Standard and Intuitive Credentials
Especially since financial transactions were taking place, users wanted more straightforward log-in and e-signature capabilities. In the incumbent platform, users often had to manually sign via fax or their account manager.
So, we created personas and journeys segmented by each of the three asset classes:
In each persona, we included:
Key user demographics i.e. who from the client company was the primary user and stakeholder of this product
Frustrations and needs of the key user
Relative demand for different kinds of features
Actual quotes from the interviews
In each journey, we included:
Happy path, in addition to any alternate steps
User-facing account manager steps
User’s emotional journey throughout
Existing platform features
As well as overarching deliverables to help drive the product roadmap:
A heat map (not pictured) where we had tracked all the existing and potential features of the product, along with an index for relative user demand
A printed infographic placement (not pictured) to summarize our entire research phase to give to our executive stakeholders for reference
Readily Available Financial Advice
Users frequently sought financial advice and context from their account managers, but wanted a way to have contextualized financial context and guidance within the platform where it can be accessed on demand.

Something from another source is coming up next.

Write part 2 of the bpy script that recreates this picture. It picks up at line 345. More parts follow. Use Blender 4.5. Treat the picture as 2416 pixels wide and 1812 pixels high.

Unifying executive stakeholders towards a future state vision
Design Workshops
Once we completed our research phase, we pulled together 20+ executive stakeholders into Design Thinking Workshops & Sessions to:
Validate our findings and align on the incumbent journey (including any nuances not captured in our user research)
Ideate collaboratively on pain points, opportunities, “low hanging fruit”, or “pie in the sky” ideas for the future
Align on a vision and direction for future state experience
Because we were working with so many parts of the business, this step was crucial to ensure we could strategically align and rally the stakeholders towards a vision for the solution and determine actionable next steps.
Our Agenda
Transforming our research into actionable deliverables and recommendations
Visual Designs
Site Mapping
Product Roadmap
Epics & Features
Business Requirements
Leveraging the research for our visual designs
Ultimately, we leveraged our research and insights into greyscale wireframes, low-fi mockups, and high-fi prototypes - all of which we iterated through with our stakeholders.
As the user research lead, I drove stakeholder alignment/steering sessions and helped our visual design lead hone in on impactful and usable designs.
Based on our research and workshop outputs, we also redesigned the primary navigation to be more intuitively grouped and hierarchized for end users.
Developing a product roadmap and identifying actionable next steps
Once our client signed off on our research and visual designs, we started working on the overarching business and product strategy. This of course included a strategic roadmap with recommended goals, milestones, timing, and predicted ROI of this transformation.
And, per our client’s request, we took it a step further and helped to set up an agile Asana board with epics, features, and business requirements populated. With the business, design, and product strategies proposed - we were able to hand these project deliverables off to the client for immediate execution (and follow-up work sold for our firm).
I had an absolute blast working on this project!